Я понимаю, что автор мог не писать об этом потому, что обходит общеизвестное, но ведь его содержательный анализ находит новые пути рассмотрения других известных истин, и в данном случае критерий правдивого, истинного отражения жизни поэзией, критерий социальной принадлежности поэзии может быть рассмотрен им оригинально, по-своему, в связи с проблемами содержательной формы.
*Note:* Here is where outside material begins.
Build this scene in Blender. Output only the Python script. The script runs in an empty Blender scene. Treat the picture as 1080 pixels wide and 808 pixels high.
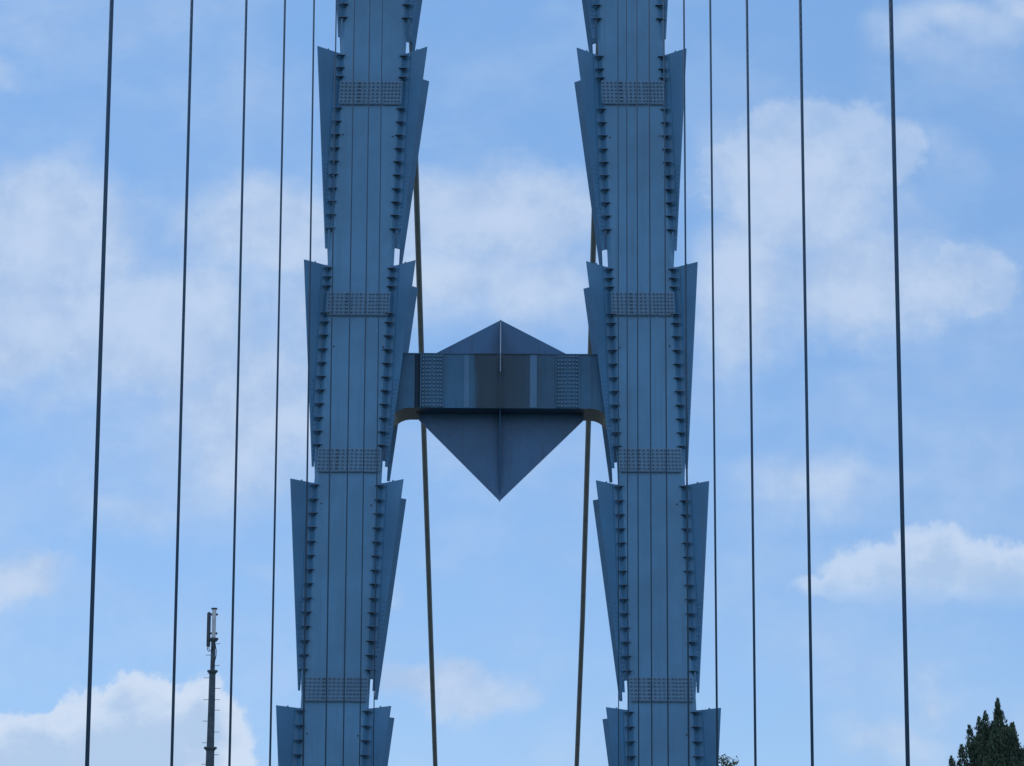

Прочитав эту страницу рецензии, автор-оптимист сник: все остальное можно осуществить посредством косметического ремонта. А тут? Как удовлетворить требование «партийности», когда, во-первых, автор не понимает, что это значит; во-вторых, не собирается пачкать страницы своей книги демагогией; в-третьих… В-третьих, книга написана о другом, и «белые добровольцы», которых когда-то воспела Марина Цветаева (кстати, таких стихов в «Материи стиха» нет), никакого ко мне отношения не имеют. Словом, дело становится скверным, и автор-оптимист впадает в мрачность. Тогда слово берет автор-скептик:
— Ты забыл, что все это — лишь сочетание слов, лишенных смысла. Вставь в рукопись три-четыре фразы в разных местах, ты же их и выкинешь в корректуре: книга уже будет жить. Помнишь историю Давида? Микеланджело создал его по заказу папы Юлия II, и, когда статуя была готова, папа долго на нее любовался, потом заметил: — Все хорошо, да нос длинноват! Микеланджело влез на стремянку, поколотил молотком по кусочку мрамора, который держал зажатым в руке, и, бросив к ногам папы этот кусочек, спросил: — А как теперь? — Теперь замечательно! — воскликнул папа, — этого удара резцом не хватало для полного совершенства
— Предположим, что так… — с сомнением тянет автор, и читает дальше. Но дальше уже ни мин, ни рифов:
Все это (и ряд других замечаний) свидетельствует о том, что работа нуждается еще в шлифовке, додумывании, уточнении. На мой взгляд, в ней есть все данные для того, чтобы стать заметнейшим, явлением советского литературоведения, но для этого необходим еще немалый по объему, увлеченный труд автора, стремящегося к совершенствованию своей интересно задуманной книги.